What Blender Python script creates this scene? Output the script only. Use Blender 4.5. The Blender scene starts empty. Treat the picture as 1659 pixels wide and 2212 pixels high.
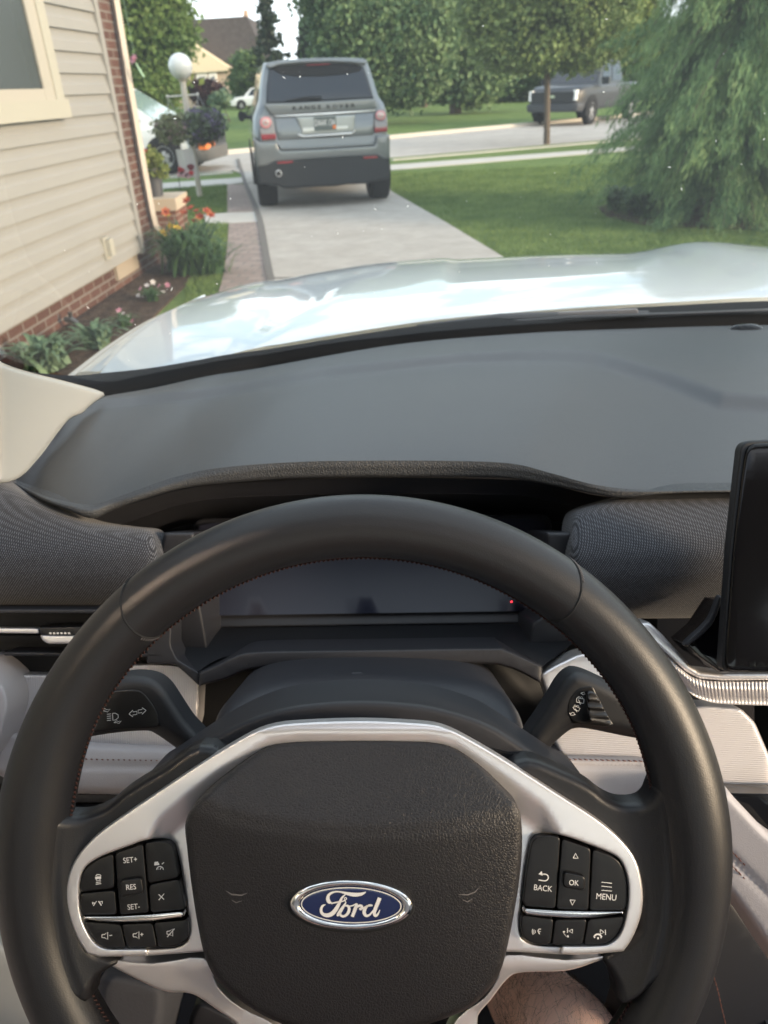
import bpy, bmesh, math, random
import numpy as np
from mathutils import Vector, Matrix
from mathutils.geometry import delaunay_2d_cdt
random.seed(7); RNG = np.random.default_rng(11)
S = bpy.context.scene; COL = S.collection

# ------------------------------------------------------------------ camera
F, CX, CY, HC = 1600.0, 829.5, 1106.0, 1.49          # focal length and centre in photo pixels (1659 x 2212), eye height
PITCH, ROLL = math.radians(30), math.radians(2.5)
W = np.array([0, math.cos(PITCH), -math.sin(PITCH)]); U0 = np.array([0, math.sin(PITCH), math.cos(PITCH)]); X0 = np.array([1., 0, 0])
R = X0*math.cos(ROLL) - U0*math.sin(ROLL); U = U0*math.cos(ROLL) + X0*math.sin(ROLL)
C0 = np.array([0, 0, HC])
cd = bpy.data.cameras.new('camera'); cam = bpy.data.objects.new('camera', cd); COL.objects.link(cam); S.camera = cam
cd.sensor_fit = 'VERTICAL'; cd.sensor_height = 36; cd.sensor_width = 27; cd.lens = F/2212*36
cd.clip_start = 0.02; cd.clip_end = 2000
cam.matrix_world = Matrix(((R[0], U[0], -W[0], 0), (R[1], U[1], -W[1], 0), (R[2], U[2], -W[2], HC), (0, 0, 0, 1)))
cd.dof.use_dof = True; cd.dof.focus_distance = 0.44; cd.dof.aperture_fstop = cd.lens/1.9

# ------------------------------------------------------------------ light
SUN_AZ, SUN_EL = math.radians(118), math.radians(14)   # azimuth clockwise from straight ahead: low, behind and to the right
SUN_STRENGTH, SKY_STRENGTH, EXPOSURE = 1.9, 0.15, 1.62
world = bpy.data.worlds.new('World'); S.world = world; world.use_nodes = True
nt = world.node_tree; nt.nodes.clear()
out = nt.nodes.new('ShaderNodeOutputWorld'); bg = nt.nodes.new('ShaderNodeBackground'); sky = nt.nodes.new('ShaderNodeTexSky')
sky.sky_type = 'NISHITA'; sky.sun_disc = False; sky.sun_elevation = SUN_EL; sky.sun_rotation = SUN_AZ
sky.air_density = 1.0; sky.dust_density = 2.0; sky.ozone_density = 1.0
# broken cloud layer in the sky (mirrored in the hood)
tc = nt.nodes.new('ShaderNodeTexCoord'); mp = nt.nodes.new('ShaderNodeMapping'); mp.inputs['Scale'].default_value = (1.6, 1.6, 3.0)
nz = nt.nodes.new('ShaderNodeTexNoise'); nz.inputs['Scale'].default_value = 4.2; nz.inputs['Detail'].default_value = 9; nz.inputs['Roughness'].default_value = 0.6
cr = nt.nodes.new('ShaderNodeValToRGB'); cr.color_ramp.elements[0].position = 0.45; cr.color_ramp.elements[1].position = 0.53
mx = nt.nodes.new('ShaderNodeMixRGB'); mx.inputs['Color2'].default_value = (5.2, 5.4, 5.7, 1)
nt.links.new(tc.outputs['Generated'], mp.inputs[0]); nt.links.new(mp.outputs[0], nz.inputs['Vector']); nt.links.new(nz.outputs['Fac'], cr.inputs[0])
nt.links.new(sky.outputs[0], mx.inputs['Color1']); nt.links.new(cr.outputs[0], mx.inputs['Fac'])
nt.links.new(mx.outputs[0], bg.inputs[0]); bg.inputs[1].default_value = SKY_STRENGTH; nt.links.new(bg.outputs[0], out.inputs[0])
sl = bpy.data.lights.new('sun', 'SUN'); sun = bpy.data.objects.new('sun', sl); COL.objects.link(sun)
sl.energy = SUN_STRENGTH; sl.angle = math.radians(10); sl.color = (1.0, 0.74, 0.53)
sd = Vector((math.sin(SUN_AZ)*math.cos(SUN_EL), math.cos(SUN_AZ)*math.cos(SUN_EL), math.sin(SUN_EL)))
sun.rotation_euler = sd.to_track_quat('Z', 'Y').to_euler(); sun.location = (0, 0, 30)
vs = S.view_settings; vs.view_transform = 'Standard'; vs.look = 'None'; vs.exposure = EXPOSURE; vs.gamma = 1; vs.use_curve_mapping = False
S.cycles.use_denoising = True; S.cycles.max_bounces = 8; S.cycles.transparent_max_bounces = 24
S.cycles.caustics_reflective = False; S.cycles.caustics_refractive = False; S.cycles.sample_clamp_indirect = 6

# ------------------------------------------------------------------ rays through photo pixels onto real planes
def ray(x, y): return W + R*((x-CX)/F) + U*((CY-y)/F)
def PD(x, y, d): return C0 + ray(x, y)*d                                   # at camera depth d
def PY(x, y, Y): r = ray(x, y); return C0 + r*(Y/r[1])                     # on the upright plane Y
def G(x, y, z=0.0): r = ray(x, y); return C0 + r*((z-HC)/r[2])             # on the level plane z
def onplane(x, y, P, n): r = ray(x, y); return C0 + r*(((P-C0)@n)/(r@n))
def pix(P): v = np.asarray(P)-C0; d = v@W; return CX+F*(v@R)/d, CY-F*(v@U)/d

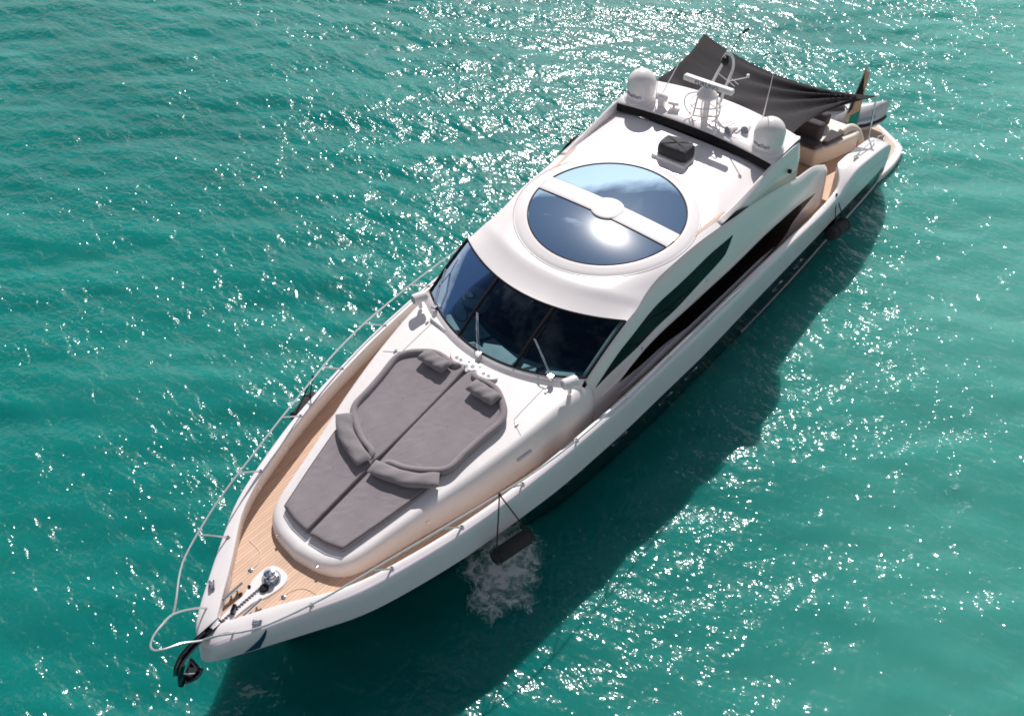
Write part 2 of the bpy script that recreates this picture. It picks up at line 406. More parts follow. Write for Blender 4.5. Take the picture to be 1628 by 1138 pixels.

^^^^^^^^^^^^^^^^

◆ **THE EXERCISE**:
Copy each line of the listing that holds the word "Blender".

◆ **FINISHED EXERCISE**:
What Blender Python script creates this scene? Output the script only. Use Blender 4.5. The Blender scene starts empty. Treat the picture as 1659 pixels wide and 2212 pixels high.
Write part 2 of the bpy script that recreates this picture. It picks up at line 406. More parts follow. Write for Blender 4.5. Take the picture to be 1628 by 1138 pixels.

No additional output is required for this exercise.